The sixth and final week of Great Lent is called "Palm Week".
For six days before Lazarus Saturday and Palm Sunday the worship of our Church urges us to follow Christ after He announces the death of His friend Lazarus and begins His journey to Bethany and Jerusalem.
The center of our attention is on Lazarus - his illness, his death, the grief of relatives, and the reaction of Christ to all this. The final week, therefore, passes in spiritual meditation on the upcoming meeting of Christ with death - first in the person of his friend Lazarus, and then the death of Christ Himself.
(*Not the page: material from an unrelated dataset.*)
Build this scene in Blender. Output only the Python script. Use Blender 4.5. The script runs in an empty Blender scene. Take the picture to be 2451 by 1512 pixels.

The "hour of Christ" approaches of which He so often spoke and towards this was directed His entire earthly ministry. The resurrection of Lazarus took place in order to confirm the "common resurrection of all".
It is exciting to celebrate every day for an entire week this meeting between life and death, which slowly approaches, to become part of it, to feel with our entire being what is implied by John with the words: "When Jesus saw her weeping, and the Jews who had come along with her also weeping, he was deeply moved in spirit and troubled...Jesus wept" (Jn. 11:33-35). According to our liturgical terminology, Lazarus Saturday and Palm Sunday are the "commencement of the Cross".
Nevertheless, our pious people call this week "Silent", "Deaf" or "Mute" with the unique excuse that during this week no services take place and no bell is struck, and thus we do not say services nor hear bells this week. But the truth is just the opposite. One look at the liturgical books of the Church will convince us that this week is neither "Silent", "Deaf" or "Mute", rather, as we saw above, it is full of messages and theological meaning around the mystery of death. Formerly these ideas were cultivated by the priests themselves as perhaps a justification in an effort to have a little rest before the hard toil of Holy and Great Week.
The rubrics of our Church prescribe the following Services this week that are normally performed during Great Lent:
- Matins at midnight
- Hours and Vespers in the morning
- Great Compline in the evening
- Presanctified Divine Liturgy on Wednesday and Friday
- Small Compline with the Canon of Saint Lazarus on Friday evening
The only Service absent is the Service of the Salutations to the Panagia, which has a unique joyful tone during the mournful period we are going through. Perhaps the fact that the joyful Service of the Salutations is not done this week is because it led to a misunderstanding of the meaning of this week.
The final week of Great Lent (since on Sunday, Holy Week begins with its own fast) is the final uncovering of the meaning of Great Lent, which is repentance, fasting from sin, joyful-sorrow, and the rejuvenation of the worship element of the Church. Let us take care not to lose out what our Church has to offer this week also in our life of worship.
Timely and impactful as always are the words of Fr. Moses the Athonite concerning these Holy and Great Days: "Like Christ always be alone on Great Friday, waiting for the final nail, the vinegar, the lance. Listen calmly to the casting of lots for the distribution of your belongings, together with the blasphemies, the challenges and the indifference. Sunday will not come unless Friday comes first, then you will forget the suffering on the path of the Great Friday of our life. Do not be surprised, do not be afraid of the unexpected nightfall. The showers of the sky are drying up. The clear skies will come Saturday night. Then you will forget the suffering on the path of the Great Friday of our life."